Blessed is every follower of Christ to have arrived at the place where serious thought for abandoning God is given because we feel so abandoned. Suffering is a painful reality that teaches us what we otherwise could not learn; we don’t have the control over life that we would like to think we have. God causes us to be there for a while. He knows we would not learn otherwise. None of us thinks it’s too short of a time. At the time we think it’s a blight on God, yet afterward we see it was simply a blight on ourselves.
Well, the hard season isn’t centrally about reward. But our heart must know and accept this truth, and none of us can convince another person against their will. And truthfully, it’s only God who can change a heart.
God gives us life —
the challenges, situations and opportunities
 — and it is up to us to experience them all as well as we can.
Faithfulness is about reward, but not the kind of reward we crave. Occasionally faithfulness is rewarded this side of death. Overwhelmingly faithfulness is rewarded on the other side.
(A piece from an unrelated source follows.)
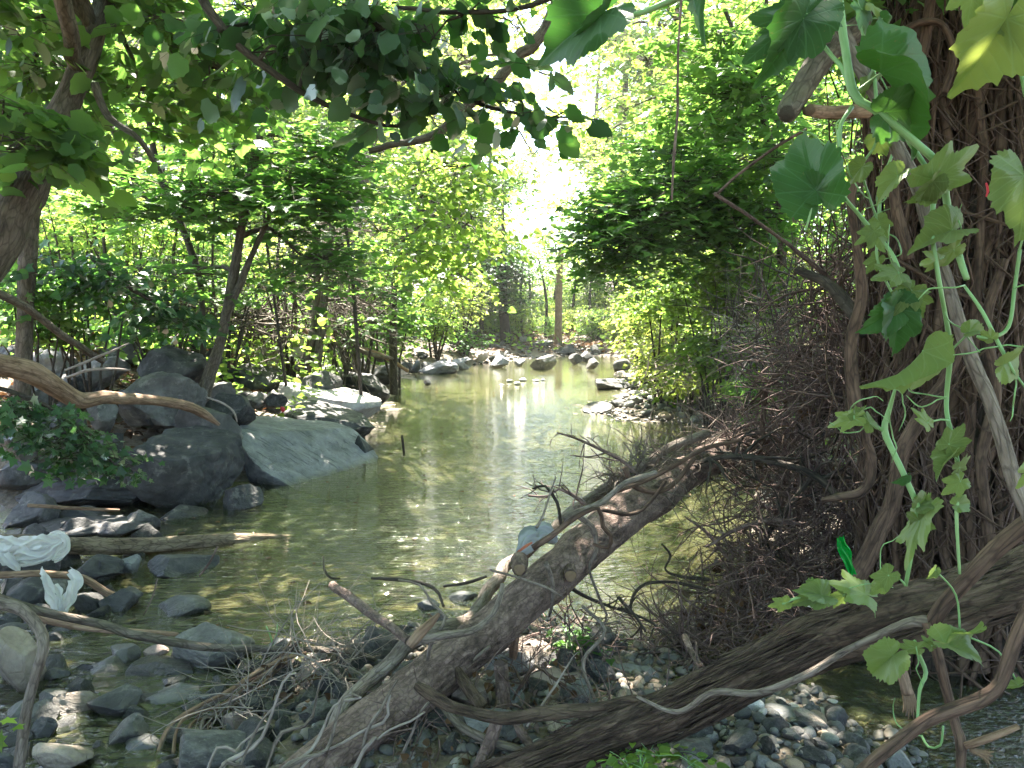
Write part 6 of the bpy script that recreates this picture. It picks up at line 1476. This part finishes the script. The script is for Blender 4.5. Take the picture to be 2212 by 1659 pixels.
for i in range(9):   # dead vines curving from the mud to the trunk foot
    o = rb.uniform(-18, 18, 8)
    stick('dead_vine', 'dead vine arching over the near stones in a loose bundle left of the trunk', [(640 + o[0], 1395 + o[1], 3), (560 + o[2], 1450 + i * 4, 4), (470 + o[3], 1500 + i * 7, 4), (385 + o[4] + i * 8, 1570 + o[5], 4), (325 + i * 16, 1650, 4), (310 + i * 17, 1720, 4)],
          ['wood_tan', 'wood_grey', 'bark_red'][i % 3], 3.4, 2.7, seg=8, wob=.02, seed=120 + i, group='dead vines left of the trunk foot')
for i in range(10):  # whitish roots along the bottom
    u0 = 400 + i * 42; o = rb.uniform(-30, 30, 8)
    stick('pale_root', 'whitish root snaking over the stones at the foot of the leaning trunk', [(u0 + o[0], 1690 + o[1] * .3, 3.5 + i % 3), (u0 + 40 + o[2], 1630 + o[3], 3.5 + i % 3), (u0 + 90 + o[4], 1610 + o[5], 4), (u0 + 140 + o[6], 1565 + o[7] - (i % 3) * 25, 3), (u0 + 185, 1530 + o[1] - (i % 4) * 22, 2.5)],
          ['wood_pale', 'wood_grey'][i % 2], 2.5, 2.65, seg=9, wob=.045, seed=140 + i, group='whitish roots at the trunk foot')
for i, (a, b, c, d) in enumerate([(310, 1330, 340, 1250), (430, 1245, 470, 1180), (575, 1352, 590, 1410), (600, 1345, 585, 1400)]):
    stick('thin_stick', ['thin twig bending up behind the pale broken branch end', 'thin twig slanting up from the straight log', 'green shoot standing in the pool by the long branch', 'second green shoot in the pool leaning right'][i],
          [(a, b, 1.5), ((a + c) / 2 + 4, (b + d) / 2, 2), (c, d, 1.5)], 'twig' if i < 2 else 'stem_green', 4.2 if i < 2 else 3.6, 4.3 if i < 2 else 3.6, seg=6, seed=170 + i)

def caught(label, vol, n, size, seed, parent=None, kind_='ovate', leaf='leaf_dead'):
    rg_ = np.random.default_rng(seed); C = []
    for (u, v, Y, ru, rv_, ry) in vol:
        c = clump(u, v, Y, ru, rv_, ry, 1); d = rg_.normal(size=(n // len(vol), 3)); d /= np.linalg.norm(d, axis=1)[:, None]
        C.append(np.array(c[:3]) + d * (rg_.random(len(d)) ** .4)[:, None] * np.array(c[3:6]))
    C = np.vstack(C); C[:, 2] = np.maximum(C[:, 2], .03); m_ = len(C)
    mb = MB(); put_leaves(mb, kind_, C, rg_.normal(0, 1, (m_, 3)) - [0, 0, .5], rg_.normal(0, 1, (m_, 3)), size * rg_.uniform(.5, 1.3, m_))
    o = mb.build('dead_leaves', M[leaf], parent)
    if parent is None: tag(o, label, 'dead leaves', kind='stuff')
    else: o['kind'] = 'stuff'
caught('brown dead leaves caught all through the brush pile', [(1740, 1000, 4.8, 150, 170, .5), (1640, 1250, 4.2, 120, 80, .3), (1560, 1330, 4.0, 120, 50, .3), (1800, 860, 4.6, 100, 120, .5)], 260, .05, 601)
caught('brown leaf scraps and debris lying under the leaning trunk', [(1150, 1480, 3.0, 200, 60, .3), (950, 1600, 2.7, 160, 50, .2), (640, 1480, 3.2, 130, 60, .3)], 150, .035, 602)
# ---------------------------------------------------------------- leafy sprig at left, weeds
def sprig(name, label, stem, clumps, kind, leaf, size, per, length, seed, hang=.5, cat='branch', bark='bark_dark', flat=.5, up=False):
    rg_ = np.random.default_rng(seed)
    q = pl(stem); root = empty(name, q[0, :3], label, cat)
    mb = MB(); tube(mb, q[:, :3], q[:, 3], 10, .04, wob=.01, seed=seed)
    pos, dr, nr, sz, T, C = sprays(rg_, clumps, per, size, length, flat, .4, hang)
    multi_tube(mb, T, np.linspace(1, .4, 4)[None] * (.0012 if hang == 0 else .003) * np.ones((len(T), 1)), 4)
    for c in clumps:
        j = np.linalg.norm(q[:, :3] - np.array(c[:3]), axis=1).argmin()
        tube(mb, limb_path(rg_, q[j, :3], np.array(c[:3]), .05), np.array([.006, .005, .004, .003]) * (.3 if up or hang == 0 else 1), 6, .08)
    if up: dr[:, 2] = np.abs(dr[:, 2]) + .3
    mb.build('stem', M[bark], root)
    lb = MB(); put_leaves(lb, kind, pos, dr, nr, sz); lb.build('leaves', M[leaf], root, smooth=False)
    return root
sprig('leafy_sprig', 'drooping sprig of small glossy leaves over the boulders at the left', [(-40, 830, 4.9, 5), (40, 850, 5, 5), (120, 890, 5.1, 4), (190, 950, 5.2, 3), (250, 1010, 5.3, 2)],
      [clump(60, 900, 5, 75, 50, .25, 26), clump(140, 930, 5.1, 65, 45, .25, 30), clump(200, 970, 5.2, 55, 35, .2, 24), clump(255, 1010, 5.3, 40, 28, .15, 14), clump(20, 870, 4.9, 50, 35, .2, 14), clump(140, 1000, 5.2, 50, 22, .2, 8)],
      'maple', 'leaf_sheen', .062, 7, .22, 401)
sprig('leafy_sprig', 'bright green leaves poking in at the bottom left corner', [(-60, 1560, 2.3, 3), (-20, 1540, 2.3, 3), (5, 1530, 2.3, 2)], [clump(-5, 1560, 2.3, 18, 45, .06, 4)], 'maple', 'leaf_light', .055, 4, .08, 402)
sprig('weed', 'small green weed growing beneath the shaggy log', [(1370, 1720, 2.1, 3), (1372, 1660, 2.15, 2), (1375, 1620, 2.2, 2)], [clump(1375, 1632, 2.2, 60, 30, .12, 16), clump(1500, 1655, 2.2, 40, 22, .1, 7)], 'ovate', 'leaf_light', .035, 6, .10, 403, 0, 'weed', 'stem_green')
sprig('weed', 'little water weed behind the splintered post', [(1225, 1420, 3.5, 2), (1228, 1390, 3.5, 2), (1222, 1360, 3.5, 1.5)], [clump(1225, 1380, 3.5, 50, 32, .12, 14)], 'ovate', 'leaf_dark', .04, 5, .12, 404, 0, 'weed', 'stem_green')
sprig('weed', 'green tuft at the back of the brush pile near the water', [(1600, 880, 8.5, 2), (1602, 850, 8.5, 2), (1600, 830, 8.5, 1.5)], [clump(1605, 840, 8.5, 36, 28, .2, 22)], 'maple', 'leaf_light', .07, 6, .2, 405, 0, 'weed', 'stem_green')
sprig('leafy_sprig', 'low branch of leaves drooping over the boulders beside the slanting tree', [(200, 560, 7.5, 5), (260, 610, 7.5, 5), (330, 650, 7.6, 4), (400, 680, 7.8, 3)],
      [clump(250, 610, 7.5, 90, 40, .4, 26), clump(340, 660, 7.6, 80, 30, .4, 22), clump(400, 690, 7.8, 60, 22, .3, 14), clump(150, 580, 7.4, 90, 40, .4, 22)], 'ovate', 'leaf_sheen', .10, 7, .35, 406, .3)
# ---------------------------------------------------------------- grape like vine leaves, close to the lens
def grape_mesh(seed, lobed, fold, cup, mat):
    rg_ = np.random.default_rng(seed)
    A = [0, 14, 30, 50, 66, 84, 112, 135, 158, 174, 180]
    Rr = [1, .78, .58, .88, .66, .52, .66, .52, .42, .20, .04] if lobed else [1, .86, .74, .84, .74, .66, .66, .55, .42, .2, .04]
    n = 96
    a = np.linspace(-180, 180, n, endpoint=False)
    sc1 = 1 + .07 * rg_.normal(size=2)
    r = np.interp(np.abs(a), A, Rr) * np.where(a > 0, sc1[0], sc1[1])
    tooth = np.abs(((np.abs(a) / 11.0) % 1) - .35)
    r = r * (1 - .13 * tooth) * (1 + .03 * rg_.normal(size=n))
    rings = [0.0, .3, .55, .78, 1.0]
    V, Lc = [], []
    for k, q_ in enumerate(rings):
        x = np.sin(np.radians(a)) * r * q_; y = np.cos(np.radians(a)) * r * q_
        rho = np.hypot(x, y)
        z = fold * np.abs(x) - cup * rho ** 2 + .05 * np.sin(a * .12 + seed) * rho ** 1.5 + .035 * np.cos(y * 14) * np.abs(x)
        z += .10 * fbm(np.stack([x * 2.2, y * 2.2, x * 0 + seed], -1), 2, seed) * rho
        V.append(np.stack([x, y, z], -1)); Lc.append(np.stack([x, y, x * 0], -1))
    V = np.concatenate(V); Lc = np.concatenate(Lc)
    idx = np.arange(len(V)).reshape(len(rings), n)
    F = np.stack([idx[:-1], idx[1:], np.roll(idx[1:], -1, 1), np.roll(idx[:-1], -1, 1)], -1).reshape(-1)
    mb = MB(); mb.add(V, F, np.full(len(F) // 4, 4), Lc)
    me = mb.mesh('leaf', M[mat]); return me
GRM = {(m_, k): grape_mesh(800 + k, k % 2 == 0, [.15, .55, -.25, .9][k], [.25, .35, .1, .5][k], m_) for m_ in ('leaf_vine', 'leaf_vine_dark') for k in range(4)}
rl = np.random.default_rng(81)
cP, sP = math.cos(PITCH), math.sin(PITCH)
EX, EZ, EY = np.array([1, 0, 0.]), np.array([0, sP, cP]), np.array([0, cP, -sP])   # right, up, away
def vleaf(parent, base, tip, Y, var=0, mat='leaf_vine', yaw=0.0, pitch=0.25, wfac=.74):
    """base and tip in picture pixels; yaw turns the blade about its midrib, pitch tips it towards / away"""
    k = Y / FOC
    dx, dy = (tip[0] - base[0]) * k, -(tip[1] - base[1]) * k
    L = math.hypot(dx, dy)
    d = (EX * dx + EZ * dy) / L
    d = d * math.cos(pitch) + EY * math.sin(pitch); d /= np.linalg.norm(d)
    nrm = -EY - d * np.dot(-EY, d); nrm /= np.linalg.norm(nrm)
    x = np.cross(d, nrm)
    nrm2 = nrm * math.cos(yaw) + x * math.sin(yaw); x2 = np.cross(d, nrm2)
    s = L / math.cos(pitch) * .86; wx = s * wfac
    o = bpy.data.objects.new('leaf', GRM[(mat, var)])
    m4 = Matrix(((x2[0] * wx, d[0] * s, nrm2[0] * s, 0), (x2[1] * wx, d[1] * s, nrm2[1] * s, 0), (x2[2] * wx, d[2] * s, nrm2[2] * s, 0), (0, 0, 0, 1)))
    b = Vector(P(base[0], base[1], Y))
    m4.translation = b - Vector(parent.location)
    o.matrix_basis = m4
    col.objects.link(o); o.parent = parent
    return o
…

But we don’t think about that this side. We should! That should be our focus… one hundred years ago, and back through the pages of Christian faith’s long history, eternity was the focus. It’s what the Bible says.
It can seem that faithfulness doesn’t matter these days. That people are prepared to cut and run. But in the long run faithfulness is the only thing that matters. On the final day.

Not even Jesus was rewarded in this life for faithfulness, and His was a life unsullied. What little, then, does reward for faithfulness mean, even if we are forgiven for craving it?